Omit the pictures and print exactly the lines of the listing below, starting at the first and ending at the line containing "L(a, m.inputs[6]); L(b, m.inputs[7]);".

___ DATA FOR THE TASK ___

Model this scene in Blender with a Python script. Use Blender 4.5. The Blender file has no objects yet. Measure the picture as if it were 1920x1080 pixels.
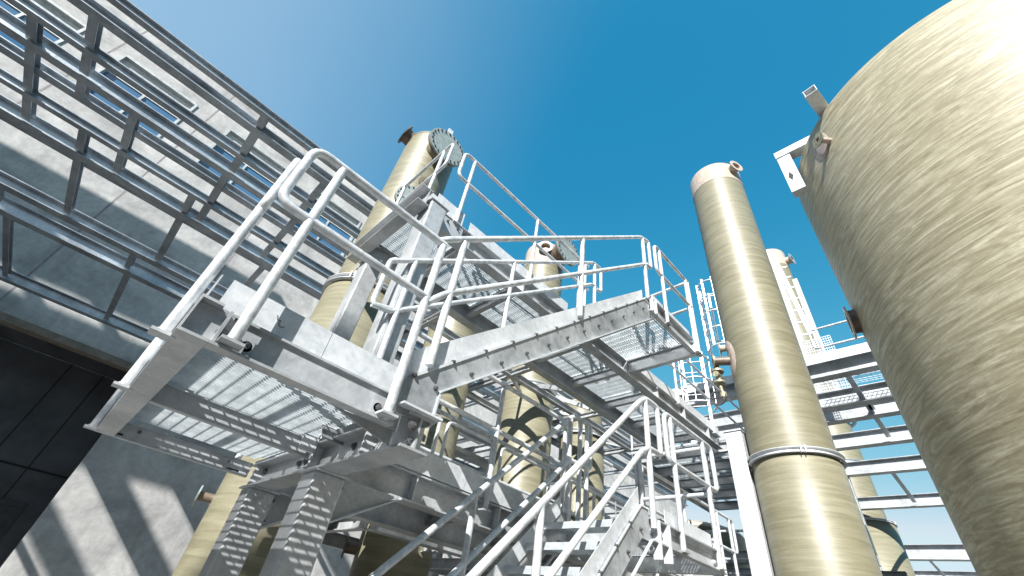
import bpy, math, random
from mathutils import Vector, Matrix
random.seed(7)
PI = math.pi
sc = bpy.context.scene
COL = sc.collection
V = Vector

# ------------------------------------------------------------------ materials
def nmat(name):
    m = bpy.data.materials.new(name); m.use_nodes = True
    nt = m.node_tree; b = nt.nodes['Principled BSDF']
    return m, nt, b
def N(nt, t, **k):
    n = nt.nodes.new(t)
    for a, v in k.items():
        if a.startswith('i_'):
            n.inputs[a[2:].replace('_', ' ')].default_value = v
        else: setattr(n, a, v)
    return n
def ramp(nt, stops):
    r = nt.nodes.new('ShaderNodeValToRGB'); cr = r.color_ramp
    while len(cr.elements) < len(stops): cr.elements.new(0.5)
    for e, (p, c) in zip(cr.elements, stops):
        e.position = p; e.color = (*c, 1)
    return r
def coords(nt, scale, rot=(0, 0, 0)):
    tc = N(nt, 'ShaderNodeTexCoord'); mp = N(nt, 'ShaderNodeMapping')
    mp.inputs['Scale'].default_value = scale; mp.inputs['Rotation'].default_value = rot
    nt.links.new(tc.outputs['Object'], mp.inputs['Vector'])
    return mp.outputs['Vector']
def mixc(nt, a, b, fac, mode='MULTIPLY'):
    m = N(nt, 'ShaderNodeMix', data_type='RGBA', blend_type=mode)
    L = nt.links.new
    if isinstance(fac, float): m.inputs[0].default_value = fac
    else: L(fac, m.inputs[0])
    L(a, m.inputs[6]); L(b, m.inputs[7]); return m.outputs[2]

def galv(name, lo, hi, metal=0.35, rough=0.42, spangle=38, big=2.2):
    m, nt, b = nmat(name); L = nt.links.new
    v = coords(nt, (1, 1, 1))
    n1 = N(nt, 'ShaderNodeTexNoise', i_Scale=big, i_Detail=7.0, i_Roughness=.62); L(v, n1.inputs['Vector'])
    vo = N(nt, 'ShaderNodeTexVoronoi', i_Scale=float(spangle)); L(v, vo.inputs['Vector'])
    n2 = N(nt, 'ShaderNodeTexNoise', i_Scale=14.0, i_Detail=5.0, i_Roughness=.7); L(v, n2.inputs['Vector'])
    r1 = ramp(nt, [(.32, lo), (.62, hi)]); L(n1.outputs['Fac'], r1.inputs['Fac'])
    r2 = ramp(nt, [(0, (.80, .82, .84)), (1, (1.0, 1.0, 1.0))]); L(vo.outputs['Color'], r2.inputs['Fac'])
    r3 = ramp(nt, [(.36, (.80, .82, .84)), (.54, (1, 1, 1))]); L(n2.outputs['Fac'], r3.inputs['Fac'])
    c = mixc(nt, r1.outputs['Color'], r2.outputs['Color'], .8)
    c = mixc(nt, c, r3.outputs['Color'], .7)
    L(c, b.inputs['Base Color'])
    b.inputs['Metallic'].default_value = metal
    rr = N(nt, 'ShaderNodeMapRange'); rr.inputs[3].default_value = rough - .1; rr.inputs[4].default_value = rough + .16
    L(n2.outputs['Fac'], rr.inputs[0]); L(rr.outputs[0], b.inputs['Roughness'])
    bp = N(nt, 'ShaderNodeBump', i_Strength=.12, i_Distance=.004); L(n2.outputs['Fac'], bp.inputs['Height']); L(bp.outputs['Normal'], b.inputs['Normal'])
    return m

def frp(name, cols, sc_, rough=.34, coat=.25, tilt=0.0, dist=1.0, fine=70.0, contrast=1.0):
    m, nt, b = nmat(name); L = nt.links.new
    v = coords(nt, sc_, (tilt, tilt * .6, 0))
    n1 = N(nt, 'ShaderNodeTexNoise', i_Scale=1.0, i_Detail=8.0, i_Roughness=.62, i_Distortion=dist); L(v, n1.inputs['Vector'])
    v2 = coords(nt, (1.6, 1.6, fine))
    n2 = N(nt, 'ShaderNodeTexNoise', i_Scale=1.0, i_Detail=4.0, i_Roughness=.7); L(v2, n2.inputs['Vector'])
    v3 = coords(nt, (1, 1, 1))
    n3 = N(nt, 'ShaderNodeTexNoise', i_Scale=22.0, i_Detail=6.0, i_Roughness=.75); L(v3, n3.inputs['Vector'])
    r1 = ramp(nt, [(.33, cols[0]), (.5, cols[1]), (.68, cols[2])]); L(n1.outputs['Fac'], r1.inputs['Fac'])
    r2 = ramp(nt, [(.35, (.80, .80, .76)), (.62, (1.06, 1.06, 1.04))]); L(n2.outputs['Fac'], r2.inputs['Fac'])
    r3 = ramp(nt, [(.36, (.82, .81, .78)), (.6, (1.03, 1.03, 1.02))]); L(n3.outputs['Fac'], r3.inputs['Fac'])
    c = mixc(nt, r1.outputs['Color'], r2.outputs['Color'], contrast)
    c = mixc(nt, c, r3.outputs['Color'], .7 * contrast)
    L(c, b.inputs['Base Color'])
    b.inputs['Roughness'].default_value = rough
    b.inputs['Coat Weight'].default_value = coat; b.inputs['Coat Roughness'].default_value = .42
    bp = N(nt, 'ShaderNodeBump', i_Strength=.12, i_Distance=.006); L(n2.outputs['Fac'], bp.inputs['Height']); L(bp.outputs['Normal'], b.inputs['Normal'])
    return m

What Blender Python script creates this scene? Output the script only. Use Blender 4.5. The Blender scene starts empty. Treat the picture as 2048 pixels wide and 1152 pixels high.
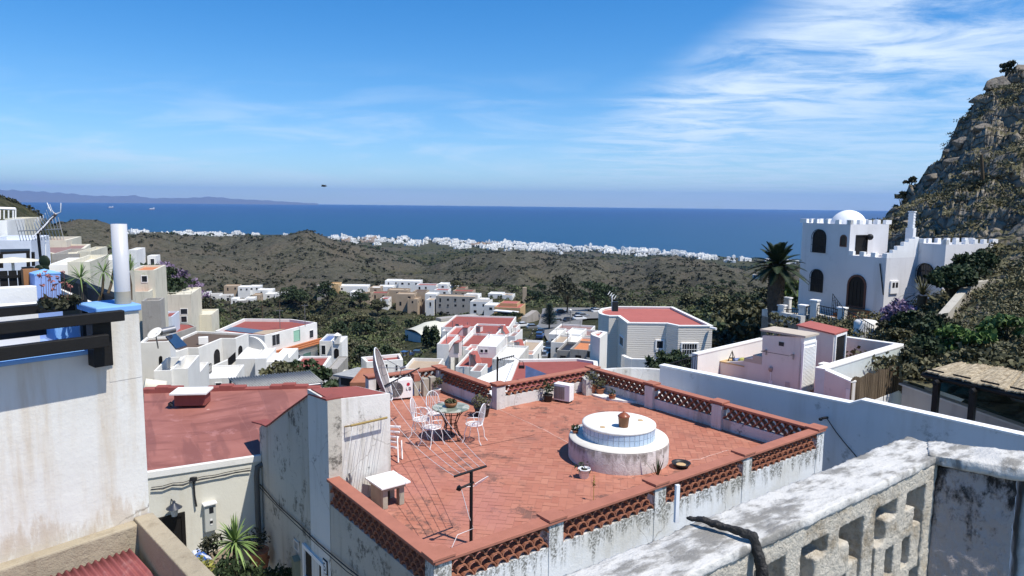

___

> RESPONSE TO THIS EXERCISE
Model this scene in Blender with a Python script. Use Blender 4.5. The Blender file has no objects yet. Measure the picture as if it were 1920x1080 pixels.
import bpy, math, random
from mathutils import Vector, Matrix
random.seed(7)
PI = math.pi
sc = bpy.context.scene
COL = sc.collection
V = Vector

# ------------------------------------------------------------------ materials
def nmat(name):
    m = bpy.data.materials.new(name); m.use_nodes = True
    nt = m.node_tree; b = nt.nodes['Principled BSDF']
    return m, nt, b
def N(nt, t, **k):
    n = nt.nodes.new(t)
    for a, v in k.items():
        if a.startswith('i_'):
            n.inputs[a[2:].replace('_', ' ')].default_value = v
        else: setattr(n, a, v)
    return n
def ramp(nt, stops):
    r = nt.nodes.new('ShaderNodeValToRGB'); cr = r.color_ramp
    while len(cr.elements) < len(stops): cr.elements.new(0.5)
    for e, (p, c) in zip(cr.elements, stops):
        e.position = p; e.color = (*c, 1)
    return r
def coords(nt, scale, rot=(0, 0, 0)):
    tc = N(nt, 'ShaderNodeTexCoord'); mp = N(nt, 'ShaderNodeMapping')
    mp.inputs['Scale'].default_value = scale; mp.inputs['Rotation'].default_value = rot
    nt.links.new(tc.outputs['Object'], mp.inputs['Vector'])
    return mp.outputs['Vector']
def mixc(nt, a, b, fac, mode='MULTIPLY'):
    m = N(nt, 'ShaderNodeMix', data_type='RGBA', blend_type=mode)
    L = nt.links.new
    if isinstance(fac, float): m.inputs[0].default_value = fac
    else: L(fac, m.inputs[0])
    L(a, m.inputs[6]); L(b, m.inputs[7]); return m.outputs[2]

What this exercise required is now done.